One of the most popular sites for Christians is Qasr al-Yahud. That’s Arabic for “Palace of the Jews.” It’s the spot in the Jordan River where Jesus is said to have been baptized.

The modern-day pilgrimage site sits in the middle of a minefield between the Israeli-controlled West Bank and the Kingdom of Jordan. In recent years, Israeli authorities have spent lots of money removing mines and renovating facilities to make the place accessible to tourists like Gordon Wong.

Wong is a Methodist pastor from Singapore. After baptizing several pilgrims, he climbed out of the waist-deep, greenish-brown water onto a newly built wooden deck.
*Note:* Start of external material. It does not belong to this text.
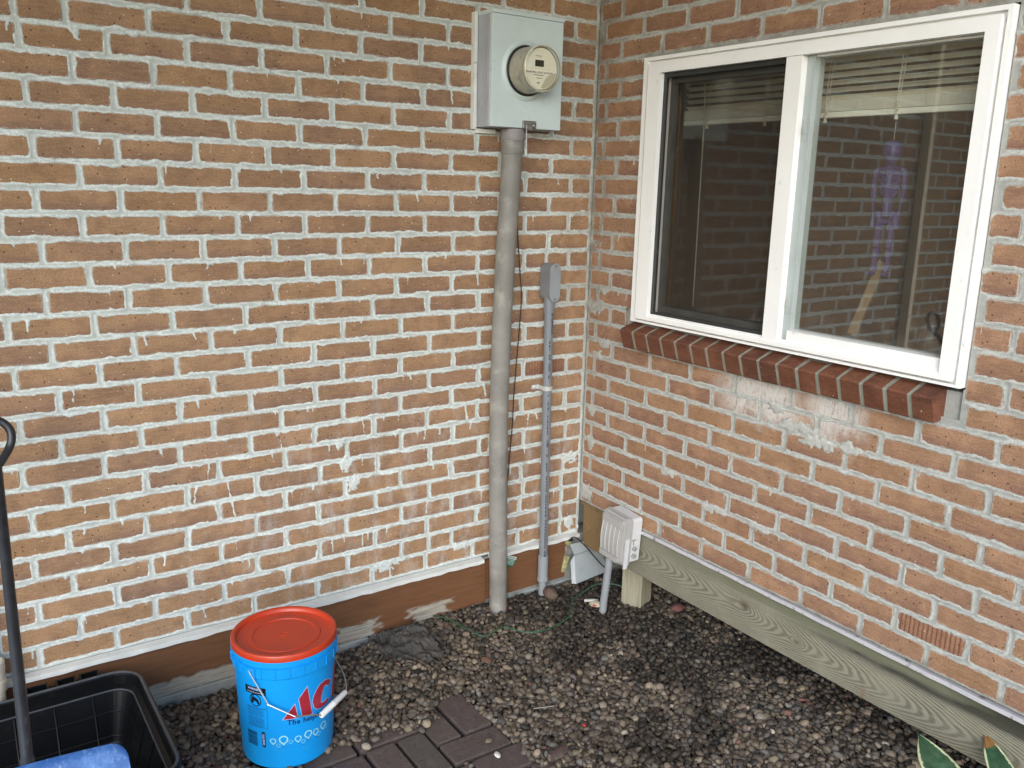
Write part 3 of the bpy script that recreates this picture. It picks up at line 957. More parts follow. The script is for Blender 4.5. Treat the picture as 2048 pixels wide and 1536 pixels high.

“Before you get married, you already fall in love with the person you want to get married to,” Wong explained. “So, you’ve already started that relationship, you already know. But the wedding ceremony is a public demonstration of that. You’re saying you’re not ashamed to be identified with this person. That’s really what baptism is. They already have this love of Christ. Now, they want to declare it to others and what better place to do it than here.”

The average tourist spent $ 1,700 per person while visiting Israel last year, according to Israeli statistics. That adds up to billions of dollars for the local economy. Israel’s Minister of Tourism, Stas Misezhnikov said the state wants to expand the Christian tourism market for financial reasons, of course, but for another reason as well.

“Every satisfied tourist,” Misezhnikov said, “he becomes the ambassador of good will [for] the state of Israel. It’s very important to us.”

That was evident during a Holy Land recent visit by a small group of American Evangelical pastors and broadcasters. One of the Israeli officials who met with the group was the Minister for Public Diplomacy, Yuli Edelstein.

“We are very glad that you are here and that you can see things and talk about things,” Edelstein said.

Pastor Joseph Davis from High Point Church in Dallas said his visit to Israel was not just about faith, but also politics. Davis said he will go back home and tell Americans what he believes is going on in the Holy Land.

“It troubles me greatly to hear that Israel is still at the place of talking about giving away land,” Davis said. “I personally don’t believe that giving away more land is going to solve the issue.”

It is next to impossible to completely remove politics from a visit to this part of the world, said Uwe Graber. He heade the German Lutheran Church for Israel, the Palestinian Territories and Jordan.

Graber said the growing number of Christian pilgrims coming to the Holy Land is good news for pilgrims and for local hosts. He encourages visitors to focus on the spiritual rather than the political when they visit here.

“There are so-called fact-finding missions and often I have the impression that they have found their facts ahead, before they come and here they just want to reconfirm the facts they found ahead,” Graber said. “That’s not good.”

Graber said he also urges Christian pilgrims to do more than visit the holy sites. He tells them to meet the people who live here, especially people of non-Christian faiths: Jews, Muslims, Druze and Bahai. That, he said, makes for the most valuable kind of pilgrimage.